Māori Sports

Whānau Pakari – Sport and Wellbeing Policy

Executive Summary

He Whānau Pakari e ora ai te tangata – Mai rā anō i te whitinga mai ki Aotearoa kua pakari te tīnana, te hinengaro me te wairua. Me hoki anō tātau kia tū hei whānau pakari, hei whānau ora.

The Māori Party acknowledges that exercise has been a big part of who we are, how we came here and how we would traverse the lands of Aotearoa. Māori invented many sports prior to European arrival. Running, Swimming, Fishing, Waka, Hunting, Kī o Rahi, Taiaha/Mau rakau/Te Whare Tū Taua, to name a few - all examples of a tūpuna mindset, an ancestral way of being and acting which we call – Whānau Pakari. The ability to exercise and strive for excellence. Whānau Pakari is part of our Oranga Tangata policy framework.

There is much to be taught and learnt from the navigators of our past and how we can use that mātauranga to sail and paddle our way into a future frame by Whānau Pakari. When there is commitment, dedication, and great support around Māori to achieve a high standard in sport, it is guaranteed that Māori will thrive.

Our ancestors were not just athletic they were also strategic thinkers with intentions to survive.  This all required, stamina, resilience, endurance, speed, agility, and logic. There is great opportunity to showcase the sporting talent of Māori on the world stage. Nurturing pathways for our mokopuna and tamariki to aspire to and offer pathways into education opportunities.

The Māori Party will;

1. Establish and fund a National Māori Sporting body, targeting Māori sporting codes and
sports with high Māori participation

2. Establish a $100M Whānau Pakari fund for 3-years to invest into Māori sporting codes

a. Funding Māori sporting academies that incorporate Whānau Pakari principles
b. Funding scholarships to ensure that barriers for Māori are eliminated and to allow their potential to shine
c. Funding iwi & hapū Pā Wars events
d.
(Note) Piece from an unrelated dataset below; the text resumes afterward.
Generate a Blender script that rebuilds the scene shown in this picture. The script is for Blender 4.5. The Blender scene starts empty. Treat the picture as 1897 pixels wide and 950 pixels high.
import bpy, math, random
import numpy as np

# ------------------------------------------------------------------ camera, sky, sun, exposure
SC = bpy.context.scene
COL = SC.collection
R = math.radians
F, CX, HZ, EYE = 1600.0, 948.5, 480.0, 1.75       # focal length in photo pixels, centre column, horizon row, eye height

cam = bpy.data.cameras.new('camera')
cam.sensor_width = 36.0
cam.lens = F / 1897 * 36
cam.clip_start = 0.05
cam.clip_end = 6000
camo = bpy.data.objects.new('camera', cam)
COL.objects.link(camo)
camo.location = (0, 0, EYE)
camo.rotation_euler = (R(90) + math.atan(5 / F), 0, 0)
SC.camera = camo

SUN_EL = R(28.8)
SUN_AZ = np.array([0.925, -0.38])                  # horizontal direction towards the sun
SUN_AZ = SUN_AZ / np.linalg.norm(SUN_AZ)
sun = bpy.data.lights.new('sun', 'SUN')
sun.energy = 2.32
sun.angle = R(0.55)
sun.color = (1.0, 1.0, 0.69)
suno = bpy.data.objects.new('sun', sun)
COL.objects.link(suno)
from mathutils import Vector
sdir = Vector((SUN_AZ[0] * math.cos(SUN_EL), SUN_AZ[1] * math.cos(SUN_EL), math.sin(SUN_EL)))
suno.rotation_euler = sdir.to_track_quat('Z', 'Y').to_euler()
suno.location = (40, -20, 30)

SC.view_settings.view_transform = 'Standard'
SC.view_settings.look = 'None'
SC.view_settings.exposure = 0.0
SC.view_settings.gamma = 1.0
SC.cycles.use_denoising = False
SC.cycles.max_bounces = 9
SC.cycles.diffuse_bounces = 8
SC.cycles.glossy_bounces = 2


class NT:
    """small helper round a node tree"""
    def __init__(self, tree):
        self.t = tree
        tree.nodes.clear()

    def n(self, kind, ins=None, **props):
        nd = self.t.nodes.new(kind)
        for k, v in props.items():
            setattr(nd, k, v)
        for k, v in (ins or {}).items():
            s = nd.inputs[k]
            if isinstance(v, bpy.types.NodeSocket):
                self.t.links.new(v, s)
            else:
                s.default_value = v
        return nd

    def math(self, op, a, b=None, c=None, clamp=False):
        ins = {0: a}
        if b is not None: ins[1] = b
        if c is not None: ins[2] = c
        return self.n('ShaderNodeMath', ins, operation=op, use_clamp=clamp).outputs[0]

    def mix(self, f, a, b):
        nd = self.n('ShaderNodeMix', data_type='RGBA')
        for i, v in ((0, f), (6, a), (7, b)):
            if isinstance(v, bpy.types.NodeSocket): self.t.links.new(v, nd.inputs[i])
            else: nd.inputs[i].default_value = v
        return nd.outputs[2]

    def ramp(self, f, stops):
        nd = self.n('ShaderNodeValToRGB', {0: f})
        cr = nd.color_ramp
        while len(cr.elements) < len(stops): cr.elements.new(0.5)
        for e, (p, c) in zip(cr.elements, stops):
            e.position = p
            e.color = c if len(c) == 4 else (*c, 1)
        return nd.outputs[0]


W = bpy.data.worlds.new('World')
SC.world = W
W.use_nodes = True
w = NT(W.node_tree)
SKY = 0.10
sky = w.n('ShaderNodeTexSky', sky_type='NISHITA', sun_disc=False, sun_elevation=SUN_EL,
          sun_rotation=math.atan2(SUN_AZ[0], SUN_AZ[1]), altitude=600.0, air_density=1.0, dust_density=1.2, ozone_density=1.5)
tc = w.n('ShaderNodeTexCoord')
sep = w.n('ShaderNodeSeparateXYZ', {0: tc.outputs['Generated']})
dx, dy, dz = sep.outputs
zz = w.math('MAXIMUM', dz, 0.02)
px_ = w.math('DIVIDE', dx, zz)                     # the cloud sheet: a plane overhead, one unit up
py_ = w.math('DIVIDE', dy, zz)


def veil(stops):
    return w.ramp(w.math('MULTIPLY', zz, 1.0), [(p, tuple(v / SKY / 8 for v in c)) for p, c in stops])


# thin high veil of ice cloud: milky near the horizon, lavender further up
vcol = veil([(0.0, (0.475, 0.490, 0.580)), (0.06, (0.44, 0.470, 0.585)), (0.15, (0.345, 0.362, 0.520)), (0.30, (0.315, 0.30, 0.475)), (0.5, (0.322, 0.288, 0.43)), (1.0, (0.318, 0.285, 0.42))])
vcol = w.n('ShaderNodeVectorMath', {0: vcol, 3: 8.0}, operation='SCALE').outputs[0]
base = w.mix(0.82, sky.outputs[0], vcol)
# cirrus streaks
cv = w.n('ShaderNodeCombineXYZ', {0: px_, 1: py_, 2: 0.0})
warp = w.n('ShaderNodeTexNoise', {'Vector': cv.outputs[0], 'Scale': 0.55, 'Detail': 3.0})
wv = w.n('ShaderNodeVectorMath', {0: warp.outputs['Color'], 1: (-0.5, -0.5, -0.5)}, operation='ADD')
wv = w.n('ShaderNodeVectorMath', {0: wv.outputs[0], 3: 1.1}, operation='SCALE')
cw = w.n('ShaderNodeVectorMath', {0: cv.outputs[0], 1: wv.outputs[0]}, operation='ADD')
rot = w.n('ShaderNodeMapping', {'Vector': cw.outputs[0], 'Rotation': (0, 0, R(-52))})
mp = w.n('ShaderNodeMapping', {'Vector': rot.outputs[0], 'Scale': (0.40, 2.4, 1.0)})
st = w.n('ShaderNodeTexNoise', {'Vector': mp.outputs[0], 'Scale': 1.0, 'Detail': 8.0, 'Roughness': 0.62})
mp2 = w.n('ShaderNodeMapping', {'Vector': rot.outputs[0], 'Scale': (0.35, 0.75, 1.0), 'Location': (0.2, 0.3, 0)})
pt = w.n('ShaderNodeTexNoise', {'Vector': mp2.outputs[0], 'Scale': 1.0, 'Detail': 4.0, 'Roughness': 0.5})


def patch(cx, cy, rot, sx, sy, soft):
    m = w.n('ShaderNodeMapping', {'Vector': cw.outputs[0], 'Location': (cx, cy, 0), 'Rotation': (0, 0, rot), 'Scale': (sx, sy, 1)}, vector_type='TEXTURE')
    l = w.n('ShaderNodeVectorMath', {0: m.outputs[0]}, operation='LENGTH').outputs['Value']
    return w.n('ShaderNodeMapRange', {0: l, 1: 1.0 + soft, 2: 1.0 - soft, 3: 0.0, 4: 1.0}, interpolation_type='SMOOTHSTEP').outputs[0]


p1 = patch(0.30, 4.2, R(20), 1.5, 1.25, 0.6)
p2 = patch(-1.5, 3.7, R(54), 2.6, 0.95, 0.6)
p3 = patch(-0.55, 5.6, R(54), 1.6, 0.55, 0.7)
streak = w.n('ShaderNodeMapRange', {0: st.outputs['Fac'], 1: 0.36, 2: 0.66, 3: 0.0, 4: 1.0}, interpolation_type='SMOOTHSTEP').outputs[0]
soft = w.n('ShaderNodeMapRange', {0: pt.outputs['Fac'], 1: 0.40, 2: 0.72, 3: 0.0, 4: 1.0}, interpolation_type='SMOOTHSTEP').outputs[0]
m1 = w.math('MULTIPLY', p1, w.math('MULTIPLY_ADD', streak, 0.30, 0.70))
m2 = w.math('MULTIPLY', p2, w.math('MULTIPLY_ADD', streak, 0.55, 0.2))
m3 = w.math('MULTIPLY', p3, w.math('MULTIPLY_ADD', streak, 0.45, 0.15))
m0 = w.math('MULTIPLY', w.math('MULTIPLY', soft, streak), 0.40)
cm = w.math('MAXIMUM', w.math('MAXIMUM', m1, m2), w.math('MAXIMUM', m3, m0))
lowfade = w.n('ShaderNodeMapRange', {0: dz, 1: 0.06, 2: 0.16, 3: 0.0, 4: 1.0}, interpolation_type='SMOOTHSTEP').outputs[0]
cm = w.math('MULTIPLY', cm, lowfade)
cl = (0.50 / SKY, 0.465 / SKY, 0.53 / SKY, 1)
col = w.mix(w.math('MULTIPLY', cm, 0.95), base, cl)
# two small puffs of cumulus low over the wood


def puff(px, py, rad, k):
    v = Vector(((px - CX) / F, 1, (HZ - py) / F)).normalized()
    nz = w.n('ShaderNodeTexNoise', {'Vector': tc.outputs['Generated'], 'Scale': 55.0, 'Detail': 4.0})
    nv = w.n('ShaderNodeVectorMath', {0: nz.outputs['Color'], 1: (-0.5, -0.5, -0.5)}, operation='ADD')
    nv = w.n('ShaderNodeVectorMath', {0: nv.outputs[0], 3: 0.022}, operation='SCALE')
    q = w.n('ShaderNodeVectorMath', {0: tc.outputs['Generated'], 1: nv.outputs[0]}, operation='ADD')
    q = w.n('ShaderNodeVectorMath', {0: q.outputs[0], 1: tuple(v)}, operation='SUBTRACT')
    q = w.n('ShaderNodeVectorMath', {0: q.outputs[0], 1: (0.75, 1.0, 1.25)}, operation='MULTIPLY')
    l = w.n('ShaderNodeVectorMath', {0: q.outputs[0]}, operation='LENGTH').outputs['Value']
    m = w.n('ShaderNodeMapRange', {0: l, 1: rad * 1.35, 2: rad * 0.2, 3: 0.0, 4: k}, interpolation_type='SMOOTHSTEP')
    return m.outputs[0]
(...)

Upskilling volunteers and coaches in sporting codes with high Māori participation

3. Ensure that funds go directly to the regional Māori sporting codes for Māori, by Māori and not via regional sporting bodies

4. Ensure sporting codes with high Māori participation have Māori governing boards, allowing them to individually compete at world cup events as Aotearoa Māori

5. Provide a Māori Sports mentoring programme; delivering tertiary education opportunities & career pathways for life beyond the sporting field


In the early 19th century, Europeans bought new sports to NZ. Some became more popular with Māori than others. In 1883 Māori boxer Herbert Slade fought the American heavyweight champion in New York and lost but became a celebrity. Too often Māori have to travel to other countries to live to be recognised on the world stage. We want them to stay in their homeland and represent their country as tangata whenua of this country under the banner of Aotearoa Māori. In the early 20th century, Māori formed their own teams. Māori sporting associations were founded in various sports. The first official national Māori rugby team was selected in 1910 prior to George Nepia playing for the All Blacks. Rugby League and Hockey were other popular sports codes for Māori. From the 20th century, Golf, Cricket, Tennis, Hockey, netball, Touch rugby, Waka Ama, Football, Squash, Basketball & Golden Shears saw many Māori represent on the world stage. It is only through a coordinated Māori centred approach that we can revive collective and individual Māori success through Whānau Pakari.

Māori sporting codes have survived on pure grit and determination to keep these codes alive. You will often find a couple of parents who are key drivers that will more than likely be pulling money out of their own wallets to ensure theirs and other tamariki in their regions get to represent their codes and eliminate the financial burden. A specific Māori fund through Whānau Pakari will ensure those burdens are reduced heavily or eliminated. We cannot afford to lose our place in the sporting world. It has been quoted by some Māori that have represented on the world stage that if there was a Māori world stage team in their particular code that they would’ve wanted to represent in that team.

Our Māori boarding school pupils were high contributors to many of the sporting representation on the world stage. As the existence of such schools has declined so too has our representation. Nowadays, we have parents applying more than just sports to the game. These parents hold the young tamariki accountable, set goals, offer employment to get them giving back to the sport (coach, referee), up skill them and travel opportunities because they see the potential our Māori tamariki have. This is not exclusive to any particular Māori sporting code, you will find this in every Māori sporting code.

Too many of our tamariki miss the opportunities in sport because of the financial burden placed on their families will give up and turn to drugs and gangs. Sport is the alternative for many keeping them busy and offering them opportunities to travel and be better, see the world and give them the confidence our tamariki rightfully deserve in their own country.